Return only the stretch of the material below that begins with the line containing "What Blender Python" and ends with the line containing "COL = scene.collection", exactly; both of those lines belong to it.
### Stored rows
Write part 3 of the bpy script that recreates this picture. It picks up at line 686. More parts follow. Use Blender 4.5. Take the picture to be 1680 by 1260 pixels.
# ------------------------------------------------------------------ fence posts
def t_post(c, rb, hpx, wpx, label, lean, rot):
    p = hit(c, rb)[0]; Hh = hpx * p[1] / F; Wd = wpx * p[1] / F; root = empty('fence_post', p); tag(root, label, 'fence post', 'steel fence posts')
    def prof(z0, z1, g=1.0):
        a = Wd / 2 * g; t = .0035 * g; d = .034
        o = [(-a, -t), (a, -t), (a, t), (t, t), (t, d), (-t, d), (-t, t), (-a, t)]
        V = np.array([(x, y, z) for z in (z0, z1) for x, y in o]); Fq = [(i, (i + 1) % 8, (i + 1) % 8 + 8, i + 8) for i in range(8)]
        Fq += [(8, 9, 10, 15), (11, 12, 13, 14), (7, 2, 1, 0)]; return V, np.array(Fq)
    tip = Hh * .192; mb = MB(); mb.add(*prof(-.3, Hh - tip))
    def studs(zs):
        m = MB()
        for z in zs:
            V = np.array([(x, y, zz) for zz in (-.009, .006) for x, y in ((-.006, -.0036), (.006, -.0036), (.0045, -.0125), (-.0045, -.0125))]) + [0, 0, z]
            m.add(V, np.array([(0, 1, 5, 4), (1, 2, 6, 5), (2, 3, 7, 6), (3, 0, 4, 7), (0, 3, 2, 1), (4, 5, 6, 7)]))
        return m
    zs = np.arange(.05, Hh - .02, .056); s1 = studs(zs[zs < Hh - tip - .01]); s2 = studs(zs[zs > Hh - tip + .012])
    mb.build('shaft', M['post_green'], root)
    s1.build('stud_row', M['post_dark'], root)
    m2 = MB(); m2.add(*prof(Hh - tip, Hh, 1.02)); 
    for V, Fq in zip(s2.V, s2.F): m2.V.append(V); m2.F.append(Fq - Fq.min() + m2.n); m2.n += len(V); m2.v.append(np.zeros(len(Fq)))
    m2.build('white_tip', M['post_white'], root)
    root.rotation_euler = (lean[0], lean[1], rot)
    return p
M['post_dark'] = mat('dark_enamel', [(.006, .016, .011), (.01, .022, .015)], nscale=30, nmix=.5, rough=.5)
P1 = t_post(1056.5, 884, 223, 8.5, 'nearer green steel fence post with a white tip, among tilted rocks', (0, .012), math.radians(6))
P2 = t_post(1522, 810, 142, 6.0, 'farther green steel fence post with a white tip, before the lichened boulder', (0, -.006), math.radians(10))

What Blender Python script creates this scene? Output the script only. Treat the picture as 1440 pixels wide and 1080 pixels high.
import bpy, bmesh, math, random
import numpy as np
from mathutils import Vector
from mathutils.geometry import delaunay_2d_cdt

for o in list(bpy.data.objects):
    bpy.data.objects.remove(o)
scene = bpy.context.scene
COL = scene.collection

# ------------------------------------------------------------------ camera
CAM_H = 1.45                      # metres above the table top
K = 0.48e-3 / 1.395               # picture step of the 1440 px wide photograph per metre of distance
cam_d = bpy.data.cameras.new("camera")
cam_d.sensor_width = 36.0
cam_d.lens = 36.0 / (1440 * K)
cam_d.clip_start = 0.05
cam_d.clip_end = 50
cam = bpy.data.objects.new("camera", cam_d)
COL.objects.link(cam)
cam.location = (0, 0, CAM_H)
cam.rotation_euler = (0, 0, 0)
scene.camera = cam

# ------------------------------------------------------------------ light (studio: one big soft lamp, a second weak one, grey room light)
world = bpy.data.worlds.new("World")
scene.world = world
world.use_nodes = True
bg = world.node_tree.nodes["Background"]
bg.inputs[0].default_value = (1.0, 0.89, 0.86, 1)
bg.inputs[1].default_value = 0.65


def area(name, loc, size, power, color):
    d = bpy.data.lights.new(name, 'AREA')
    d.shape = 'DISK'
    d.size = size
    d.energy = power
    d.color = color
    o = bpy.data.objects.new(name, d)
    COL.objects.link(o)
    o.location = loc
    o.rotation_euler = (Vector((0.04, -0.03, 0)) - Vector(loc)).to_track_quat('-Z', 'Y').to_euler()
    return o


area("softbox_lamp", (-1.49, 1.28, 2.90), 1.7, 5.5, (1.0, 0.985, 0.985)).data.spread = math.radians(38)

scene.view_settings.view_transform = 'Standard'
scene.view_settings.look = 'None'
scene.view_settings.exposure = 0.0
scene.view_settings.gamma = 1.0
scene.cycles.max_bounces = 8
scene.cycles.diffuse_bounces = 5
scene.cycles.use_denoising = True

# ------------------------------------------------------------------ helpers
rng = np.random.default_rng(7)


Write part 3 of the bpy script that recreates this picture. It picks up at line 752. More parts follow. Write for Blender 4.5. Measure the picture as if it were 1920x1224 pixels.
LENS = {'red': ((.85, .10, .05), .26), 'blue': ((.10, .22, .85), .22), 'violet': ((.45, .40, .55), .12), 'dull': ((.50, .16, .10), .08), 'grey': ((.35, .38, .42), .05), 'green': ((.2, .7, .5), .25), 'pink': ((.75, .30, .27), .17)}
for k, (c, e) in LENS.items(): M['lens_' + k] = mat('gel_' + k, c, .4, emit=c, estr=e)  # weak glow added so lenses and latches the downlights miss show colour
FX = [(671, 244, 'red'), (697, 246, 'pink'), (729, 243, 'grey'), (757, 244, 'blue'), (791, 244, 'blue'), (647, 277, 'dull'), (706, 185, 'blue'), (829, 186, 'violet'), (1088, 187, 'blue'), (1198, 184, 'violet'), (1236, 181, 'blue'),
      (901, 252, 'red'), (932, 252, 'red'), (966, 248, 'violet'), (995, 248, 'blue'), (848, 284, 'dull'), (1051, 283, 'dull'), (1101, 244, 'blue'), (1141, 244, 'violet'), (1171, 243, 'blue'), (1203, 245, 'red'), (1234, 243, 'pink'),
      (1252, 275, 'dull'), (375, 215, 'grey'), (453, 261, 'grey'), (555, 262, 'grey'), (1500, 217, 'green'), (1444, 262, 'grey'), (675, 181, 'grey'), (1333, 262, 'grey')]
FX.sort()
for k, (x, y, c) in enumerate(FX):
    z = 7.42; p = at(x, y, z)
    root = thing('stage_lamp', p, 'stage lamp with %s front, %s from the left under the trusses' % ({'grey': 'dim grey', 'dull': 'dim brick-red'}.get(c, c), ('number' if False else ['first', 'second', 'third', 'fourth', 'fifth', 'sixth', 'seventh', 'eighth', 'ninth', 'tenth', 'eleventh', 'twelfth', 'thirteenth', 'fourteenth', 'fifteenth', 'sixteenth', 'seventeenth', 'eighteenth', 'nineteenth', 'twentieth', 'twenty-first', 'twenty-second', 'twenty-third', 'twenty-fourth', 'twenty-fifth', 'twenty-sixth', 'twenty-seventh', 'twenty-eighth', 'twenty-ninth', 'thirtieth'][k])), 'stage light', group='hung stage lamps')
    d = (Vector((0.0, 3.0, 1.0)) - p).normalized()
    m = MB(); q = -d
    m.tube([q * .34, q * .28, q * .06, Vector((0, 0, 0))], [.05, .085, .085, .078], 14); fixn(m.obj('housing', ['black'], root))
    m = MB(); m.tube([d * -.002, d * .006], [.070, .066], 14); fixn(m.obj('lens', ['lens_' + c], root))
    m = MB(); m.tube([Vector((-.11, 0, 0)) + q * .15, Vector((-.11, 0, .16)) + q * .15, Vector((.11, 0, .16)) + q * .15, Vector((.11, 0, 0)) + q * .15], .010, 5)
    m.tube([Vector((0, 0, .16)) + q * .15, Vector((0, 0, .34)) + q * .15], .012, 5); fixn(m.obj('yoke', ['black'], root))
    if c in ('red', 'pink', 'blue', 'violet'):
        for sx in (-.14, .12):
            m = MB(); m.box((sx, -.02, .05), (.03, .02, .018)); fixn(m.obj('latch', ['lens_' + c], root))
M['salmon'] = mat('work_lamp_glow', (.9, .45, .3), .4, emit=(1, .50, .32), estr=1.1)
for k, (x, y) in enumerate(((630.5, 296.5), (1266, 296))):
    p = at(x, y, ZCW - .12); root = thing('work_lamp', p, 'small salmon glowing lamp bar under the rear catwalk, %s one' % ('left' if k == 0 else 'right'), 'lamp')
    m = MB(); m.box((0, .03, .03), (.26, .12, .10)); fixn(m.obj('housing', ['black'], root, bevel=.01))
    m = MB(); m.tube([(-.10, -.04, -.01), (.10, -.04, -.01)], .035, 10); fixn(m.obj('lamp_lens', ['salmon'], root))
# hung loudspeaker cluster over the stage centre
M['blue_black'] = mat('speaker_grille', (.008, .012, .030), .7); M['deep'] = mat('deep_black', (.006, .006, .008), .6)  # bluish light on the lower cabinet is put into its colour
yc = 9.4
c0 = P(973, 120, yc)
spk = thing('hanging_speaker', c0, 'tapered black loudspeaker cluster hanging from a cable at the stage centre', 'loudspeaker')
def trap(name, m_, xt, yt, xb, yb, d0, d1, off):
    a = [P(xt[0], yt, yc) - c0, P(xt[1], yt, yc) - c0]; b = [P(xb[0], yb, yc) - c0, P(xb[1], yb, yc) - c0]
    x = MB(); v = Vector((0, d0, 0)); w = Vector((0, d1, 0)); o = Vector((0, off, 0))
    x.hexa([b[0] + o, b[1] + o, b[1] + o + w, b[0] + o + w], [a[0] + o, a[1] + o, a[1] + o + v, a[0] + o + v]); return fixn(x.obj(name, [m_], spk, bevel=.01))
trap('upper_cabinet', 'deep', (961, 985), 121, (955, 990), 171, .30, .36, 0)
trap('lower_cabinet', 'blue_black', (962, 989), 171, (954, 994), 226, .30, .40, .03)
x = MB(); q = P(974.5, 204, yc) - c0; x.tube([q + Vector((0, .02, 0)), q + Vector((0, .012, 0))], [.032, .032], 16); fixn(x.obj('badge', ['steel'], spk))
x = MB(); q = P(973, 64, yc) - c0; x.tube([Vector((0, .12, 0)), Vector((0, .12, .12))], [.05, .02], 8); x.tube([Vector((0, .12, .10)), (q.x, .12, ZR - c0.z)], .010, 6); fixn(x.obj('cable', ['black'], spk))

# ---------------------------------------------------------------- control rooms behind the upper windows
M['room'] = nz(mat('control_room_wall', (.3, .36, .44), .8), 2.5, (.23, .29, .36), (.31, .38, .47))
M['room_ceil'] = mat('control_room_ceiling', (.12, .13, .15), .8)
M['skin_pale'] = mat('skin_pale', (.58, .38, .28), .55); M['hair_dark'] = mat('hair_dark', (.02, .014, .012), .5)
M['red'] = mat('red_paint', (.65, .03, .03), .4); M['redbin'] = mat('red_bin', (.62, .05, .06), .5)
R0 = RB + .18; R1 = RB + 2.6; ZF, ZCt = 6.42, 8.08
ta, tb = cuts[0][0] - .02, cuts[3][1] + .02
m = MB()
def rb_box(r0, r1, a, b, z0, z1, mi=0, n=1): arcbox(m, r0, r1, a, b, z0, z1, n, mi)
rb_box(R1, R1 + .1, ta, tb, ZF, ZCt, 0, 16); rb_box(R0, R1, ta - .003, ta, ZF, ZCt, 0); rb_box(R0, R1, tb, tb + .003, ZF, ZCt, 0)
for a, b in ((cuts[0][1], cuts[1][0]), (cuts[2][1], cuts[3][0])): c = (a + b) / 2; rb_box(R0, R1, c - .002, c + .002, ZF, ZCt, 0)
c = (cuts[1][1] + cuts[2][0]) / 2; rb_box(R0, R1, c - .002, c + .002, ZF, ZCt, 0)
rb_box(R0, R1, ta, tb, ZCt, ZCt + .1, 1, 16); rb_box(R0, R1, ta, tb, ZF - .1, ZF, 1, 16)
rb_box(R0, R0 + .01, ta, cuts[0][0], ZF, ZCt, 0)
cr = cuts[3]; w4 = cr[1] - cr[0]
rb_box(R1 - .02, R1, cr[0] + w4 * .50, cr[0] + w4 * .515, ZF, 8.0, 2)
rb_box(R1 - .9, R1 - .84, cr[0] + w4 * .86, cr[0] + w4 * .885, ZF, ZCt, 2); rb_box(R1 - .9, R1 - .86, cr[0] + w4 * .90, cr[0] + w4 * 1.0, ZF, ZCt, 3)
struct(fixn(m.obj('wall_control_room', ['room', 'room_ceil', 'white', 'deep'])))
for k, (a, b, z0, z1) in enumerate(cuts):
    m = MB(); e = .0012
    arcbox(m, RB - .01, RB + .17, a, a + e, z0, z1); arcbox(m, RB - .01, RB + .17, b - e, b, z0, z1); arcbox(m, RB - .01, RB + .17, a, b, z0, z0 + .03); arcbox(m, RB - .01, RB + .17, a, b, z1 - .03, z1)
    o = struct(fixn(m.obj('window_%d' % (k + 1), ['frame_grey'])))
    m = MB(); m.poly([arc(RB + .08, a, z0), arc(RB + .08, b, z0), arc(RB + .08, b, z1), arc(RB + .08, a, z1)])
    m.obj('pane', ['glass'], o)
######
■ Result of the task:
What Blender Python script creates this scene? Output the script only. Treat the picture as 1440 pixels wide and 1080 pixels high.
import bpy, bmesh, math, random
import numpy as np
from mathutils import Vector
from mathutils.geometry import delaunay_2d_cdt

for o in list(bpy.data.objects):
    bpy.data.objects.remove(o)
scene = bpy.context.scene
COL = scene.collection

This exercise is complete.